_STATED EXERCISE_
The lines beneath this instruction, from the first through the one containing "table('nearest white table", must be transcribed exactly; no other line belongs in the output.

_SOURCE MATERIAL_
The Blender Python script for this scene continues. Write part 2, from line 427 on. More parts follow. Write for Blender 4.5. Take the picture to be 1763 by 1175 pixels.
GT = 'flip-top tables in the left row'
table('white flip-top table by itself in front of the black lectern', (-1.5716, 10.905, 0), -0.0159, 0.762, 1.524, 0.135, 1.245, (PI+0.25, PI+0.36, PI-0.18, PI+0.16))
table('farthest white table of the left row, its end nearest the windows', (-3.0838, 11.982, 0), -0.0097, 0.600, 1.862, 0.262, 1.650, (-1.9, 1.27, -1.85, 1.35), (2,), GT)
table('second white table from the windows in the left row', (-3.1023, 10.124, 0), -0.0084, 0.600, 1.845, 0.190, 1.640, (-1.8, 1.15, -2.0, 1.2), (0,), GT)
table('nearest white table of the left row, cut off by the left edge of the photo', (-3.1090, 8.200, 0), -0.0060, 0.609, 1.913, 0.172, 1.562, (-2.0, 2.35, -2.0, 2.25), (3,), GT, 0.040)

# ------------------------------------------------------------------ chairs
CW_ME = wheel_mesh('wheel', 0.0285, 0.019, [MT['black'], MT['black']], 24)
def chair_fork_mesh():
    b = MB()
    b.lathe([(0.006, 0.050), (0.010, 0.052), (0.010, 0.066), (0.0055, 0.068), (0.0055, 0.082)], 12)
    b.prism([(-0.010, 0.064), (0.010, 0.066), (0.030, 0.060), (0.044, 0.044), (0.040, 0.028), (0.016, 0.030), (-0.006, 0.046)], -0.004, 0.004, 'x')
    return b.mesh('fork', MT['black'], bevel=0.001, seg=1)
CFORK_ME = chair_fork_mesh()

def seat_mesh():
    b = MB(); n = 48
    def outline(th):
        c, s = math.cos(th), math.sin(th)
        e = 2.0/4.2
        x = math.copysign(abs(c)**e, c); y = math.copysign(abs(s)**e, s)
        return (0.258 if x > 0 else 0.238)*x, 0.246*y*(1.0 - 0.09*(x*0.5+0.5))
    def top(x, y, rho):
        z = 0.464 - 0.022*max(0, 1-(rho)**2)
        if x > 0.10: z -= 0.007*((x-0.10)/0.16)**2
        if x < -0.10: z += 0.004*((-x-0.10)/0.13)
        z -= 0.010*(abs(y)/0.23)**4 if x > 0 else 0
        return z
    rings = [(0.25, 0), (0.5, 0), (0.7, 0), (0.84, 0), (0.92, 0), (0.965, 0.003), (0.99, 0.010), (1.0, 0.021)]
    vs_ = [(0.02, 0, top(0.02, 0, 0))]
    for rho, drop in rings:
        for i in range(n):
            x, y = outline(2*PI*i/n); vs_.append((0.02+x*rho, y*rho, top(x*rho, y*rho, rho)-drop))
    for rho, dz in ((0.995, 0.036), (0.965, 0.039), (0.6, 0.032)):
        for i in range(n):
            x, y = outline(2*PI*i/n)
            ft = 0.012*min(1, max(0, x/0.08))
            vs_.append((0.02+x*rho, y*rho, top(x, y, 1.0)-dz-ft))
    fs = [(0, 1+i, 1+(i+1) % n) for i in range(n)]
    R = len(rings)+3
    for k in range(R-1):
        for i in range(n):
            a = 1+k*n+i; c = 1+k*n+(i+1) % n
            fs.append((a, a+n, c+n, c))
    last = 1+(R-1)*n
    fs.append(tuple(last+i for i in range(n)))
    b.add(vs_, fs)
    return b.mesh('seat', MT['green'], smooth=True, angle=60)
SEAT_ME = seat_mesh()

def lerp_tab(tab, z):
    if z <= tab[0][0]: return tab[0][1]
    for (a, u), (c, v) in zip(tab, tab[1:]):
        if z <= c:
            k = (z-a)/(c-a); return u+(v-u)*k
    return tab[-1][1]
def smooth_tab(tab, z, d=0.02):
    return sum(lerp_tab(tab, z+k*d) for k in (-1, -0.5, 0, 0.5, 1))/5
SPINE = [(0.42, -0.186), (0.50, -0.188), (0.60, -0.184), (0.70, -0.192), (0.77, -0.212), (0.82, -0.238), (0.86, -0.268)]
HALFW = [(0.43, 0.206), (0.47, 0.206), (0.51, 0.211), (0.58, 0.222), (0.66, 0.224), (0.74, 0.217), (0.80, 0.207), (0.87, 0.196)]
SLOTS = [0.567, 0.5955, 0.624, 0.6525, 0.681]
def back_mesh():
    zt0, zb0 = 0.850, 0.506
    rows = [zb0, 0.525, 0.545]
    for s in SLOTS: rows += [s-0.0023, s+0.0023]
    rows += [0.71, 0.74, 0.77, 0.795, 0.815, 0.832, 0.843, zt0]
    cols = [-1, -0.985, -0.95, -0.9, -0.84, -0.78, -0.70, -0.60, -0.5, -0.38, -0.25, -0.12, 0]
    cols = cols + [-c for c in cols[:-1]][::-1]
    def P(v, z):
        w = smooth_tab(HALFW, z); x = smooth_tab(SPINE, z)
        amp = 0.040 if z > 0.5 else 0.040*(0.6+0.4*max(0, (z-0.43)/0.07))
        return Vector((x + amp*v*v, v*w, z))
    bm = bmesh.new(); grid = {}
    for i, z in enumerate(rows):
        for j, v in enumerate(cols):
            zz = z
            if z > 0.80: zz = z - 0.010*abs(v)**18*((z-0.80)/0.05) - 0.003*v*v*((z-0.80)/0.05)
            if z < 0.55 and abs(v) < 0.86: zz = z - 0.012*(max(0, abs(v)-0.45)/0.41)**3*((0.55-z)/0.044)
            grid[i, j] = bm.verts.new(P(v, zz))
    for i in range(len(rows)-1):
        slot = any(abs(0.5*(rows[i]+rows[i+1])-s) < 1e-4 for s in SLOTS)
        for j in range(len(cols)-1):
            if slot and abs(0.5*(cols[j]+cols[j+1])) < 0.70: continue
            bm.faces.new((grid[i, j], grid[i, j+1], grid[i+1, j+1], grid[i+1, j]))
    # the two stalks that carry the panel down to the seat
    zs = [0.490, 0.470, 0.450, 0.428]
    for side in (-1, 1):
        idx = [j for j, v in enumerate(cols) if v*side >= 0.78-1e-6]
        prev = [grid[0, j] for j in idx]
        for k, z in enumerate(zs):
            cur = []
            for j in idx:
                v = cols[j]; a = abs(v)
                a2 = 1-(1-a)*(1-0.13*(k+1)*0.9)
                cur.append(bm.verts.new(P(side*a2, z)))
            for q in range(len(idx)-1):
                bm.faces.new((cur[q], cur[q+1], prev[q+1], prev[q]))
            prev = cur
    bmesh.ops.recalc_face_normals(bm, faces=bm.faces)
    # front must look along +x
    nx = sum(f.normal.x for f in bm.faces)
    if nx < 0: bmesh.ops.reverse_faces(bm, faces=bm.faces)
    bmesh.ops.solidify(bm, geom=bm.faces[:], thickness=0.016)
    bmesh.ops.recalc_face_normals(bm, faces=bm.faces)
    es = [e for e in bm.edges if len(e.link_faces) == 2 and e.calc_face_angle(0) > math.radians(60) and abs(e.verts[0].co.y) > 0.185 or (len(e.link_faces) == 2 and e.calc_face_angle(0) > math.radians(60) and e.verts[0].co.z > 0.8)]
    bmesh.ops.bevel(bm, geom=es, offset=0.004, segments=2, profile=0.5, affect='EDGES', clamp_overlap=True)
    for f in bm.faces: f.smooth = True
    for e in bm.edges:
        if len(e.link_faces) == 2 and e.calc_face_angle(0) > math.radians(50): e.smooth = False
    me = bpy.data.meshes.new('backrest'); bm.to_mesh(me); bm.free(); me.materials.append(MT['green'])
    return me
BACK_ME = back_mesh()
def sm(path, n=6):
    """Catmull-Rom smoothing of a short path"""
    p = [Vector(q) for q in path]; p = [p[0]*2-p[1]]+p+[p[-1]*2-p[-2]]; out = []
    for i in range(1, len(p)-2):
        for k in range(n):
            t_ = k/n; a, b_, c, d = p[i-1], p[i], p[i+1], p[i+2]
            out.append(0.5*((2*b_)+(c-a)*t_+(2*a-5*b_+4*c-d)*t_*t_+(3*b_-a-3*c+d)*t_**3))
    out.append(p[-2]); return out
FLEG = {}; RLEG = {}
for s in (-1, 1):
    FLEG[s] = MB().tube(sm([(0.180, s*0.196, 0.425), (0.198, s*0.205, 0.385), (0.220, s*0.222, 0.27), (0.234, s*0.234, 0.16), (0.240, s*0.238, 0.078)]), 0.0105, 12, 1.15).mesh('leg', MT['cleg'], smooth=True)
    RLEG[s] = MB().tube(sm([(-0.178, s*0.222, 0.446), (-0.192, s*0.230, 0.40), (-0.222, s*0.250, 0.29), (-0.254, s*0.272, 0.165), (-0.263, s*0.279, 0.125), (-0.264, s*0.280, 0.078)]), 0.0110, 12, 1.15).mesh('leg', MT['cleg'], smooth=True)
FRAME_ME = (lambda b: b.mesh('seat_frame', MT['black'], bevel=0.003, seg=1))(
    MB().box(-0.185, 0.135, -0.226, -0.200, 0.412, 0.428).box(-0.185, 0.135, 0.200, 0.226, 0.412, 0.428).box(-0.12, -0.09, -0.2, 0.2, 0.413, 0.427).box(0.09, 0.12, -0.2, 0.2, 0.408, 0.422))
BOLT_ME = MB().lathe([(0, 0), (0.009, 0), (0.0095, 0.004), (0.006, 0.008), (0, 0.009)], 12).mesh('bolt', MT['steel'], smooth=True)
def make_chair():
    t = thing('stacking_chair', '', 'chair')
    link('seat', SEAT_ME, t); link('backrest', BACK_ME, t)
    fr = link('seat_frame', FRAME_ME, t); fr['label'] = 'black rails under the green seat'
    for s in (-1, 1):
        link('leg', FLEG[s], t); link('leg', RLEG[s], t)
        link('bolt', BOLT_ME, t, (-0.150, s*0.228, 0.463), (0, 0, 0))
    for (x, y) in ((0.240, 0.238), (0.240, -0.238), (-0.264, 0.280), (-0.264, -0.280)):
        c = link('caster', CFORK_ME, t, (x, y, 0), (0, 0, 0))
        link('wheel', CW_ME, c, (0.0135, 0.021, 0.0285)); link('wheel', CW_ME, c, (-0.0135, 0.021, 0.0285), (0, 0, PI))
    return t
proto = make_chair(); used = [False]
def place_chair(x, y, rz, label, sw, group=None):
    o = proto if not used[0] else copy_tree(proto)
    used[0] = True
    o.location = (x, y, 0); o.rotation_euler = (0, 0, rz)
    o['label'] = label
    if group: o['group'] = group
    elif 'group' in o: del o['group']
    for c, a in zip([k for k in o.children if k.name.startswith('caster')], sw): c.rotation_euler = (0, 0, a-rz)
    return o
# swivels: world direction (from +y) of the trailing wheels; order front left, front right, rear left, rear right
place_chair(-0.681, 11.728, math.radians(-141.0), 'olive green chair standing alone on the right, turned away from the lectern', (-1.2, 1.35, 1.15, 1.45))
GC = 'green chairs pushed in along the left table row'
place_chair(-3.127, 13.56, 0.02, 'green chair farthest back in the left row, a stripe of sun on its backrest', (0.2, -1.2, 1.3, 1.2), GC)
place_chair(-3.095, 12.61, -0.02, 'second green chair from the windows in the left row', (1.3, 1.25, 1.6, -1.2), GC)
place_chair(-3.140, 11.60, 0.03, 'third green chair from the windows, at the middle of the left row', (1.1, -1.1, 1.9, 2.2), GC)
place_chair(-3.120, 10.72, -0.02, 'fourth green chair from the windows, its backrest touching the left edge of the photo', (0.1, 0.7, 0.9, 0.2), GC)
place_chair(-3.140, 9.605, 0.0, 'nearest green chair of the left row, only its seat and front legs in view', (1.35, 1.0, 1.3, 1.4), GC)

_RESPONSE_
The Blender Python script for this scene continues. Write part 2, from line 427 on. More parts follow. Write for Blender 4.5. Take the picture to be 1763 by 1175 pixels.
GT = 'flip-top tables in the left row'
table('white flip-top table by itself in front of the black lectern', (-1.5716, 10.905, 0), -0.0159, 0.762, 1.524, 0.135, 1.245, (PI+0.25, PI+0.36, PI-0.18, PI+0.16))
table('farthest white table of the left row, its end nearest the windows', (-3.0838, 11.982, 0), -0.0097, 0.600, 1.862, 0.262, 1.650, (-1.9, 1.27, -1.85, 1.35), (2,), GT)
table('second white table from the windows in the left row', (-3.1023, 10.124, 0), -0.0084, 0.600, 1.845, 0.190, 1.640, (-1.8, 1.15, -2.0, 1.2), (0,), GT)
table('nearest white table of the left row, cut off by the left edge of the photo', (-3.1090, 8.200, 0), -0.0060, 0.609, 1.913, 0.172, 1.562, (-2.0, 2.35, -2.0, 2.25), (3,), GT, 0.040)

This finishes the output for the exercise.